Tracy and her colleagues use the framework of terror management theory, which is based on the seminal theories of anthropologist Ernest Becker. According to this extensively researched school of thought, humans buffer their fear of death “by construing the universe as an orderly, comprehensible, predictable and meaningful place, where death can be literally or symbolically transcended.

“For example, a sense of literal immortality may be provided by religious belief in an afterlife, and a sense of symbolic mortality may be provided by ‘living on’ through one’s accomplishments, offspring or cultural affiliations,” the researchers write.

Reminders of death tend to evoke “enthusiastic adherence” to our religious and political belief systems, since they are the mechanisms that promise us either literal or symbolic immortality. (This dynamic — the threat of annihilation by an enemy leads us to pledge allegiance to our nation or faith even more vigorously — provides another plausible explanation for the prevalence of war.)

As Tracy and her colleagues note, evolutionary theory, which views human life as the product of a lengthy chain of natural events, seems “existentially bleak” to many people.
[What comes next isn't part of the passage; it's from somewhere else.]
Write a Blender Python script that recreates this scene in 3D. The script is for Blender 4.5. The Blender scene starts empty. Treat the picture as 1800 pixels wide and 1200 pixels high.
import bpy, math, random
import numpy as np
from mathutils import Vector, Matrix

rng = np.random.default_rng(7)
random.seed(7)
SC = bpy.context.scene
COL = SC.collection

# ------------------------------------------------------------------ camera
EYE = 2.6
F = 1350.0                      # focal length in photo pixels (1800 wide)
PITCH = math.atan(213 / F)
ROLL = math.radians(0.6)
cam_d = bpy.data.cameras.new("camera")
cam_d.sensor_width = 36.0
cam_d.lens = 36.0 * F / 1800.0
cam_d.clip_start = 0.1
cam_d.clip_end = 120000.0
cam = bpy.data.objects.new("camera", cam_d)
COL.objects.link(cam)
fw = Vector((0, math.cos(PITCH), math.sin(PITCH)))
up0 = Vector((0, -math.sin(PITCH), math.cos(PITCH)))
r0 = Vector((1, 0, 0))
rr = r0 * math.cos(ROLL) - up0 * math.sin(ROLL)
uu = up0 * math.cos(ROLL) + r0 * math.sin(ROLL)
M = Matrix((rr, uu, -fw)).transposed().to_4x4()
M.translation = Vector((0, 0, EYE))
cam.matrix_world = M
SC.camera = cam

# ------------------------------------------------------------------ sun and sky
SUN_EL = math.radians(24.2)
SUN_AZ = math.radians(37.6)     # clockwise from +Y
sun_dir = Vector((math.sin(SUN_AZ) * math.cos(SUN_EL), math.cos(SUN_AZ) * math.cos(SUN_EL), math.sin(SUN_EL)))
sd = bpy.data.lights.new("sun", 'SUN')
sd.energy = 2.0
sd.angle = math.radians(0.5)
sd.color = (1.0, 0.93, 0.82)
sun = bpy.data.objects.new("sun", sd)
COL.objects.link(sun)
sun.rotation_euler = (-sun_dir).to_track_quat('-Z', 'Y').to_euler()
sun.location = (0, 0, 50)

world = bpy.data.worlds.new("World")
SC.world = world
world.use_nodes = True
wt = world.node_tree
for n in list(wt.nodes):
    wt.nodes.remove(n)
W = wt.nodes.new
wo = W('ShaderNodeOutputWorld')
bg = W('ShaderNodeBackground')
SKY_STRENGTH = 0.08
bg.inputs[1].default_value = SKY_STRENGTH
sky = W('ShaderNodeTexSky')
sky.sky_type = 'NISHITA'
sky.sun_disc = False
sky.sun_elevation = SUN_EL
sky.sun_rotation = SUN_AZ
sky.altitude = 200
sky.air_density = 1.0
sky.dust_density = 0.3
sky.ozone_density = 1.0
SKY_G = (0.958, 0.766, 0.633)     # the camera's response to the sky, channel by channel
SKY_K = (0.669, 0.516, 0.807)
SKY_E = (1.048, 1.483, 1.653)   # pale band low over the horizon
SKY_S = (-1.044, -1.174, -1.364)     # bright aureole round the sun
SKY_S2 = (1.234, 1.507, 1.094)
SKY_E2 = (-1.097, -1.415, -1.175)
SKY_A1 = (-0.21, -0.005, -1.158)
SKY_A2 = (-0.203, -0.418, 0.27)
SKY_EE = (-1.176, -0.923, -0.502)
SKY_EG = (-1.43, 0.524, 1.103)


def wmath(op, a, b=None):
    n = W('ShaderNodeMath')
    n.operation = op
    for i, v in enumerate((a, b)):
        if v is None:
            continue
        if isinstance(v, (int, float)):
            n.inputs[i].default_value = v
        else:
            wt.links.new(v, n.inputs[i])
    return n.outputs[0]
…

In contrast, the relatively new notion of intelligent design theory implies “there is a purpose to the human enterprise.”

Although there is little evidence to back it up, intelligent design has a strong emotional pull: It “may calm existential concerns through the implication of its assertion that human life was intentionally created, rather than resulting from seemingly random and meaningless forces of nature,” they write.
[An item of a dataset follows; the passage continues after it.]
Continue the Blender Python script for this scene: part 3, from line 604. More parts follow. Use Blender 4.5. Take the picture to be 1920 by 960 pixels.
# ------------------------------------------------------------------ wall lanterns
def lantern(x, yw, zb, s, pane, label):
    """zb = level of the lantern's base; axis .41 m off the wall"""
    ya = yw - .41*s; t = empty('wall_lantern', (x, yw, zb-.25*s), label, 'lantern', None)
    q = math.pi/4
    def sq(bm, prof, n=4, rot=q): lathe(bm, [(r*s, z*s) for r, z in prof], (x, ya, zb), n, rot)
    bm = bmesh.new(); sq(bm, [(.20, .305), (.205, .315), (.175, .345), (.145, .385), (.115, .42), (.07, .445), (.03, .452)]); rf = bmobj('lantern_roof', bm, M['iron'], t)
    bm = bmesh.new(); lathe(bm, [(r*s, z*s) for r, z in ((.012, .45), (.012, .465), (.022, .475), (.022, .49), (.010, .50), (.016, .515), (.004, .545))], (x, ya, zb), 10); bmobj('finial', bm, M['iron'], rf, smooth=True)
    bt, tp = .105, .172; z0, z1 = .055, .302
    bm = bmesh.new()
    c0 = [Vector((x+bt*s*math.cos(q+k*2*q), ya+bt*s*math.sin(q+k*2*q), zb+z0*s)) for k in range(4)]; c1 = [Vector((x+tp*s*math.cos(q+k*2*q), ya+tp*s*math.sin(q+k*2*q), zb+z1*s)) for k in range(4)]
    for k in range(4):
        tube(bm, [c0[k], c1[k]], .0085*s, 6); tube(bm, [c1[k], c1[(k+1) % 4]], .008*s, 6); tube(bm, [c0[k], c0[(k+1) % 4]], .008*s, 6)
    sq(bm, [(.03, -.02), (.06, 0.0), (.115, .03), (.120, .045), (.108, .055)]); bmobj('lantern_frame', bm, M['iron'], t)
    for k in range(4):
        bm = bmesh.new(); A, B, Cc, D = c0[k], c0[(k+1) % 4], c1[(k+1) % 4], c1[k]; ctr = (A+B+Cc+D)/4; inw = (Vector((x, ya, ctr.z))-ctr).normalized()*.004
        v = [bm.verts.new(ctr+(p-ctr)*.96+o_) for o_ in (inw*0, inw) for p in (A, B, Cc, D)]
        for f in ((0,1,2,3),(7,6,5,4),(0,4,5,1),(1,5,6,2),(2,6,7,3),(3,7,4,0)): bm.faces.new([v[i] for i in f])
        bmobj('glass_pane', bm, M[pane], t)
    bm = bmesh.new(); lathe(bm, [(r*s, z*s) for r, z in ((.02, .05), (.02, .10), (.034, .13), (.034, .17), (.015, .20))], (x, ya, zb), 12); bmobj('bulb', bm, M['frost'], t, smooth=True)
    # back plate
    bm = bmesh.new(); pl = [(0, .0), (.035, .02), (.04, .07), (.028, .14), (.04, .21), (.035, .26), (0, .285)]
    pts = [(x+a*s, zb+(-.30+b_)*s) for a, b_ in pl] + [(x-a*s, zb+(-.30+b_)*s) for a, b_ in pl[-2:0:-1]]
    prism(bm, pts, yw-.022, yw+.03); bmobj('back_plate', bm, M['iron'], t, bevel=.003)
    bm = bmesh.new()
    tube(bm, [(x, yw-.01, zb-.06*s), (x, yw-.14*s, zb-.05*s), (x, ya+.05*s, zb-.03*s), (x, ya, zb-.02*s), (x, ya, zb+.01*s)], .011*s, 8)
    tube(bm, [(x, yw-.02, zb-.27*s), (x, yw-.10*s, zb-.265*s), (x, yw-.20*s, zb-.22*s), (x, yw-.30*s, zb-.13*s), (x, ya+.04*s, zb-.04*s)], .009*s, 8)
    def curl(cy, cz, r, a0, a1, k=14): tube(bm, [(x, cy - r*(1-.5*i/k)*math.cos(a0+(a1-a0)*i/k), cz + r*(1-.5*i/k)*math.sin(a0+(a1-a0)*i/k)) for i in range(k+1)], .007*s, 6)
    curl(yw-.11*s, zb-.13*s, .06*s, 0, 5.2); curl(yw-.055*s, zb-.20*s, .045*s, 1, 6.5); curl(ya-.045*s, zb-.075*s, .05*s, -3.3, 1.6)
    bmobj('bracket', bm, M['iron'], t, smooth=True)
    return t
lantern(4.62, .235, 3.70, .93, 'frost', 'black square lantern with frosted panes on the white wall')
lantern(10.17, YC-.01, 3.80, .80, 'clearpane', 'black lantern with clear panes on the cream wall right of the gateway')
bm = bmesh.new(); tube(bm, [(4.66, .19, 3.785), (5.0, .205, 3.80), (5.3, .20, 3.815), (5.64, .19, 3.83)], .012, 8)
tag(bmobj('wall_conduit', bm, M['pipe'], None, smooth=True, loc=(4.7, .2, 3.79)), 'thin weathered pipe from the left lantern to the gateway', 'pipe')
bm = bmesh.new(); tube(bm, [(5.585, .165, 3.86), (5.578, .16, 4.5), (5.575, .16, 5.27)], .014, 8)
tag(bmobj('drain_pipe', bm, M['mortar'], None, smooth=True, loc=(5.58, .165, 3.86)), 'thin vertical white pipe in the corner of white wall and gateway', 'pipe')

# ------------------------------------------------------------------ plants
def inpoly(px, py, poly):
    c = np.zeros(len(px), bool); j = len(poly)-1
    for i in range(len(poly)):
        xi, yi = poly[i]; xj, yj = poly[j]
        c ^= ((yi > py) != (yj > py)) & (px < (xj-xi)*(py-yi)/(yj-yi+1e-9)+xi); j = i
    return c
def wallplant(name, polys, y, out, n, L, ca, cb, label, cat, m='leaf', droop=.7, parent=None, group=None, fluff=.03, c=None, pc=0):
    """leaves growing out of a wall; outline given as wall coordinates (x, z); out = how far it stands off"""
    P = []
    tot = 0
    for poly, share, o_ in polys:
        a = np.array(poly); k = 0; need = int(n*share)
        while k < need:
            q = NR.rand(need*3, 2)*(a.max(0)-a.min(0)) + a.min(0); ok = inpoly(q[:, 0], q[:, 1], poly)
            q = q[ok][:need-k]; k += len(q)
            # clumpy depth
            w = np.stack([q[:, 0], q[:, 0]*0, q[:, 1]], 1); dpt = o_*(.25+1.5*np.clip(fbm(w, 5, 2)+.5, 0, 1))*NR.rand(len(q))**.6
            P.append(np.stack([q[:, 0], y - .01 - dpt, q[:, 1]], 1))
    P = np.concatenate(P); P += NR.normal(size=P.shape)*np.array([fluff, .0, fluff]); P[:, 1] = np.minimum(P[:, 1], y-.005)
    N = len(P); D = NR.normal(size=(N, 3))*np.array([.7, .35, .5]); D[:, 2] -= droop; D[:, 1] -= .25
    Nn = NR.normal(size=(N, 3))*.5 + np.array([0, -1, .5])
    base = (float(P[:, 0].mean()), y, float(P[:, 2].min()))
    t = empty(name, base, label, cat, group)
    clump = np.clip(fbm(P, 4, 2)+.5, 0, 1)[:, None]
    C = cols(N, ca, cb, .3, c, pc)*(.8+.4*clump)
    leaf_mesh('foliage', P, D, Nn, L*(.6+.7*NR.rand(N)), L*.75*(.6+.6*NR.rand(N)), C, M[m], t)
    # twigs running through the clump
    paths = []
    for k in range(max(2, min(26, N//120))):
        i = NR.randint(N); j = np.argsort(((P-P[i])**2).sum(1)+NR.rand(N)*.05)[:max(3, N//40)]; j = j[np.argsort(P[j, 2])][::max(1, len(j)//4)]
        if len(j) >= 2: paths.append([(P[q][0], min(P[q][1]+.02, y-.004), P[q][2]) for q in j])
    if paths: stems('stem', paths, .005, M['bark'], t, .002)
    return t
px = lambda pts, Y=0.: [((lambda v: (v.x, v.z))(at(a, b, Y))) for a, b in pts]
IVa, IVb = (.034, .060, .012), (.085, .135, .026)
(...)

In five experiments, the researchers presented participants with a passage arguing for evolutionary theory and/or a passage arguing for intelligent design theory, then assessed their views of the concepts and the author of each statement. For each study, half of the participants were asked at the outset to imagine their own death, while the others were asked to imagine dental pain (a control condition chosen to elicit negative feelings but not life-threatening ones).
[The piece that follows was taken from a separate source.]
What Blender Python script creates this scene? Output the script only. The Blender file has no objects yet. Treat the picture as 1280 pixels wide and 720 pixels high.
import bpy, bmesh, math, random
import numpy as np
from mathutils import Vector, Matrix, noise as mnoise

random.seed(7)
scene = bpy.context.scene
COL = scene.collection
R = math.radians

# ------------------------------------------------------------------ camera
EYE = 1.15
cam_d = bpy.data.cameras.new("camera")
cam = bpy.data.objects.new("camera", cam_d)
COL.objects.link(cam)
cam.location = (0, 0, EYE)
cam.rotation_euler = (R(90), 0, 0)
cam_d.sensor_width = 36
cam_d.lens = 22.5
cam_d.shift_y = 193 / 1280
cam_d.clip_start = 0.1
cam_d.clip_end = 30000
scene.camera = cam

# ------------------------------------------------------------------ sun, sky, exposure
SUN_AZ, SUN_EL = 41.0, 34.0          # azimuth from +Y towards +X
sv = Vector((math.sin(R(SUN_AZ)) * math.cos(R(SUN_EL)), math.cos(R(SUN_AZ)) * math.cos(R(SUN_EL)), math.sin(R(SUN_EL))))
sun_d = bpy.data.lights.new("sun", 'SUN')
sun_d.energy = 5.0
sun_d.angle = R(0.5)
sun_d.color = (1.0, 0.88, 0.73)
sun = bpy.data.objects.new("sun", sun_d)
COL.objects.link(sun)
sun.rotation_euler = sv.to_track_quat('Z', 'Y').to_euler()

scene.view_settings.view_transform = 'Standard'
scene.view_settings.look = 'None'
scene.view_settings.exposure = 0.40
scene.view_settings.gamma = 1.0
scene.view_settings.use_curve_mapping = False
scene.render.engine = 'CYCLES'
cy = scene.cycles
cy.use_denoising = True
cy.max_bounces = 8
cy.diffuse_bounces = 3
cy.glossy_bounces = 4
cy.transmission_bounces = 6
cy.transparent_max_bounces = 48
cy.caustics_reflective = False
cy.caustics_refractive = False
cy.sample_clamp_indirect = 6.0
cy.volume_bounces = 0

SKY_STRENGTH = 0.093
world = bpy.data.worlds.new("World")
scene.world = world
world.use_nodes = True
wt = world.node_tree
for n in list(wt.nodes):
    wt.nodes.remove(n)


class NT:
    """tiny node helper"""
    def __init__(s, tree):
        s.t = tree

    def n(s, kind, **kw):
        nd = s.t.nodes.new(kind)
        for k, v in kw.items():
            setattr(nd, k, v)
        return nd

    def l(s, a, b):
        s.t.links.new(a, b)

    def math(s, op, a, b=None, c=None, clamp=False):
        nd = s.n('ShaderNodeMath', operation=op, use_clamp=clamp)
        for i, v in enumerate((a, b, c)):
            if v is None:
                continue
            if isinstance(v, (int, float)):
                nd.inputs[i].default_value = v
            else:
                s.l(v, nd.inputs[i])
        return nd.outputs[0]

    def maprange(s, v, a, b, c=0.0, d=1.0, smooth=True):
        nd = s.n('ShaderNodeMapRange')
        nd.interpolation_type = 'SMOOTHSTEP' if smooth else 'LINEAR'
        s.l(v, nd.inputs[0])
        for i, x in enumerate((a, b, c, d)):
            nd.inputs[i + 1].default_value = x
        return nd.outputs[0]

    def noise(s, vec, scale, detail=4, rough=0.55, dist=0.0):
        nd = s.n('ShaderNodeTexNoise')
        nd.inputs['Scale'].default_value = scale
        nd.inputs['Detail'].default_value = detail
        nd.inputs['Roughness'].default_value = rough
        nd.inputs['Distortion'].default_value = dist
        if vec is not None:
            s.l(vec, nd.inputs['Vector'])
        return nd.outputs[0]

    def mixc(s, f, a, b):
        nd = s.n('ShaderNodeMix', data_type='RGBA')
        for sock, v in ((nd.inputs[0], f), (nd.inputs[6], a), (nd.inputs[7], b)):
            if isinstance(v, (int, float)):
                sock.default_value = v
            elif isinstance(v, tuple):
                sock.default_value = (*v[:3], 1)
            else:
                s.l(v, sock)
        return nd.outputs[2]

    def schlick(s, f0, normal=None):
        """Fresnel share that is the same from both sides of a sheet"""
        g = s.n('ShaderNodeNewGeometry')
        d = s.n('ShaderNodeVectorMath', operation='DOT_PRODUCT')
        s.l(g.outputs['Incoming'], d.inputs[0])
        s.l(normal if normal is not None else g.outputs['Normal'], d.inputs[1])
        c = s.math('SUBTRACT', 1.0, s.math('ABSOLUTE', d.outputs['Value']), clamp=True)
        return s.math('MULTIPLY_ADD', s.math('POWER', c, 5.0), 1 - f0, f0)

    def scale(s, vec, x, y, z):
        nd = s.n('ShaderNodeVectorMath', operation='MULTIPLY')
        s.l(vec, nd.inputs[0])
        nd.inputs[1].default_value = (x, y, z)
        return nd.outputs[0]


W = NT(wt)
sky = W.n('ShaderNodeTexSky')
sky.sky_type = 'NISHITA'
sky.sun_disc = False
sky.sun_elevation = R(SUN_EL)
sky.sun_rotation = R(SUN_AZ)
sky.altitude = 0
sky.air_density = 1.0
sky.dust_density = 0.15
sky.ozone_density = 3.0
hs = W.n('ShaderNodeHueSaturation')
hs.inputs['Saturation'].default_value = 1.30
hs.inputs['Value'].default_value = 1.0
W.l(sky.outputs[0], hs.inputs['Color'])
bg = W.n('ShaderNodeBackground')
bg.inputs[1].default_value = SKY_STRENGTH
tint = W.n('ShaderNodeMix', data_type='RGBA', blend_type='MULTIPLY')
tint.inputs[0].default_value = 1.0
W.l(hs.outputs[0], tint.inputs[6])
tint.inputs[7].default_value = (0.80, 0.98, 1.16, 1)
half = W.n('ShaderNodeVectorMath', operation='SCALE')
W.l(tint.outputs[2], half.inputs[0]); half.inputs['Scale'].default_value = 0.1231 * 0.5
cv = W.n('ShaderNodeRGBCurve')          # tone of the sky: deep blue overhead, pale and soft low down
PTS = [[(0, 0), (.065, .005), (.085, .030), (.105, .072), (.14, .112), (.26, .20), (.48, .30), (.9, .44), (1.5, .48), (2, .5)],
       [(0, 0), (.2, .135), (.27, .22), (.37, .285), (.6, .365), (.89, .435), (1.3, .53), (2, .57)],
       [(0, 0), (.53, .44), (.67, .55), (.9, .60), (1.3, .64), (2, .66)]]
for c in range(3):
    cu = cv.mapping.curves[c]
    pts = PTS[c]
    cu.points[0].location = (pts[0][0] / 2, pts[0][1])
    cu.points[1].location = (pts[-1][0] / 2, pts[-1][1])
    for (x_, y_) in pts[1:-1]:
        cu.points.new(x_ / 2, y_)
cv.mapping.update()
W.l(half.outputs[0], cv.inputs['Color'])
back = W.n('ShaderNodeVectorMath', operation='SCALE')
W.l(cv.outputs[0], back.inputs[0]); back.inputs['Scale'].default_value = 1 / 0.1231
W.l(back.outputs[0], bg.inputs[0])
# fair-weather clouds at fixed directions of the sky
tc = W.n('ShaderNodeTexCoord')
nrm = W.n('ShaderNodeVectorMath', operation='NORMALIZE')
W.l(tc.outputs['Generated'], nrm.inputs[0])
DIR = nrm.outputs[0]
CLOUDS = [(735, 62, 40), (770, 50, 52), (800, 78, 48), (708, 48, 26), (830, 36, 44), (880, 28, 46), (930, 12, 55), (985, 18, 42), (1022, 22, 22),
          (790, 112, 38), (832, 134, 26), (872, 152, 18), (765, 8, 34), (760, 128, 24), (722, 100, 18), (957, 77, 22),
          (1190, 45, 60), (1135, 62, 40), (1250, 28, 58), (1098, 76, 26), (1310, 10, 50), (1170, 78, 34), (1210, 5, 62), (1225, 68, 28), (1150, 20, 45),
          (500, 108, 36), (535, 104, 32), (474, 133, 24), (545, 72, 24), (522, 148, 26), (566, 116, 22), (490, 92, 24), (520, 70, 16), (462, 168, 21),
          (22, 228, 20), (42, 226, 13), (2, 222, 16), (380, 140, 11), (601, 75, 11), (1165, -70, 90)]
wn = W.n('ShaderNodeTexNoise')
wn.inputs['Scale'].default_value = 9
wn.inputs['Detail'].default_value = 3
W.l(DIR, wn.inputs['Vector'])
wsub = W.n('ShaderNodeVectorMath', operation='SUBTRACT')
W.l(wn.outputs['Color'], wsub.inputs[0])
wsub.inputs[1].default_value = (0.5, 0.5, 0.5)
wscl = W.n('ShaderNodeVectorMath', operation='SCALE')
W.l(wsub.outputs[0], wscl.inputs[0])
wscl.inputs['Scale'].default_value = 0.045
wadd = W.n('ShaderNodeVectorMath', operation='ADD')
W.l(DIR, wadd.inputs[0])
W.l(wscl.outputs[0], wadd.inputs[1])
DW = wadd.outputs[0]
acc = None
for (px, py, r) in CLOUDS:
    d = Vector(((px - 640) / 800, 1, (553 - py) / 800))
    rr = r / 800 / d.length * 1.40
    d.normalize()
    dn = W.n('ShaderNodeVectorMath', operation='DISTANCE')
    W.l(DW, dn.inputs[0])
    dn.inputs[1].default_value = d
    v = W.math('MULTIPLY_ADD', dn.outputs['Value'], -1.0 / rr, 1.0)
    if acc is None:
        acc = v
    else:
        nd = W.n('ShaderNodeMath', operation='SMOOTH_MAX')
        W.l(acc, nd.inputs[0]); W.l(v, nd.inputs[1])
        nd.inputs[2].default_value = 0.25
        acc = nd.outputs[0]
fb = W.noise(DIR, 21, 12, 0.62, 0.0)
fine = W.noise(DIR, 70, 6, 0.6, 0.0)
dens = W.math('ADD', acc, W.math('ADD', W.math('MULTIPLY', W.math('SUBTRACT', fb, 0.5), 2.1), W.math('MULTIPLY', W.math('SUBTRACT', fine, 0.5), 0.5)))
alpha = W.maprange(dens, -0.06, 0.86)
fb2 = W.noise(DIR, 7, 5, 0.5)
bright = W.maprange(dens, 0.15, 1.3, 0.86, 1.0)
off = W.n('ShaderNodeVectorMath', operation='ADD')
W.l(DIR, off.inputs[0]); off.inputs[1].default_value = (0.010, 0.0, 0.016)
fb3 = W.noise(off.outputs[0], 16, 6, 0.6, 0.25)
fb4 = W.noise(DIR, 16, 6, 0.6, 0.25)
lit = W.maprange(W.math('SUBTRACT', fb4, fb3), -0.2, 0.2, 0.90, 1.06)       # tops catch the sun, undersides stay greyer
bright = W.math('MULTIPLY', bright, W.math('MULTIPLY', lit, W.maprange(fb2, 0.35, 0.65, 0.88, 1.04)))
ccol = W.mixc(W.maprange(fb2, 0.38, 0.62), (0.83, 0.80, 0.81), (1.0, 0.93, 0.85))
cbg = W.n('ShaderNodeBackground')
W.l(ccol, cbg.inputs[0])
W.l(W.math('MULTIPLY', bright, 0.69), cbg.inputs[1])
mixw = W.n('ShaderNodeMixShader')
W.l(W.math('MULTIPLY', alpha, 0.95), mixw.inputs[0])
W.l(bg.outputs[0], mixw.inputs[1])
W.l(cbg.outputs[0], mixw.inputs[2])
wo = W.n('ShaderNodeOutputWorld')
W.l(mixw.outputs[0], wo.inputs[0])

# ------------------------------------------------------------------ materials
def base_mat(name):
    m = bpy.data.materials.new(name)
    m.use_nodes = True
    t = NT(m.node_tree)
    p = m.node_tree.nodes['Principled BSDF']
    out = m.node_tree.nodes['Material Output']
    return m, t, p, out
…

Most of the participants were college students, but one study featured 832 people living in the U.S. who were recruited through an online survey research company. Although not scientifically selected, it was a highly diverse group, in terms of income, age and education level.

Their responses were very much like that of the students. Those who had been contemplating their own mortality expressed relatively more positive reactions to intelligent design theory and its proponent, Michael Behe, and “significantly greater negativity” toward evolutionary theory and its proponent, Richard Dawkins.

“Individuals respond to existential threat by becoming more accepting of a theory that offers a greater sense of meaning … and/or less supportive of the theory that is the true mainstay of the scientific worldview, but seems to offer little in the way of existential comfort,” they conclude.

So are we emotionally predisposed to stay scientifically ignorant? Not necessarily, Tracy and her colleagues argue. In one of their experiments, featuring 269 psychology students, half of the participants read a passage by cosmologist and science writer Carl Sagan.

In it, he argued that “humans can attain meaning and purpose by seeking to understand the natural origins of life.” Even if we are “merely matter,” he wrote, “we can still find purpose, but it must be one that we work out for ourselves.”

Reading that passage produced the opposite result of the earlier studies. Among those who were exposed to Sagan’s notions, thoughts of mortality produced a negative reaction to intelligent design theory and a positive one toward evolution.

It seems the study participants were still looking for meaning in response to an existential threat. But after being told by a trusted source that scientific study can satisfy this longing, they found Darwin’s concepts surprisingly appealing.

So, the researchers conclude, resistance to evolutionary theory can be traced to its “apparent lack of an existentially compelling solution to life’s origins.” But their Sagan study suggests this barrier to acceptance isn’t entirely impenetrable.

As Viktor Frankl noted a half century ago, man is strongly inclined to search for meaning. As they ponder how to present their work to the public, scientists are well advised to keep this hunger in mind.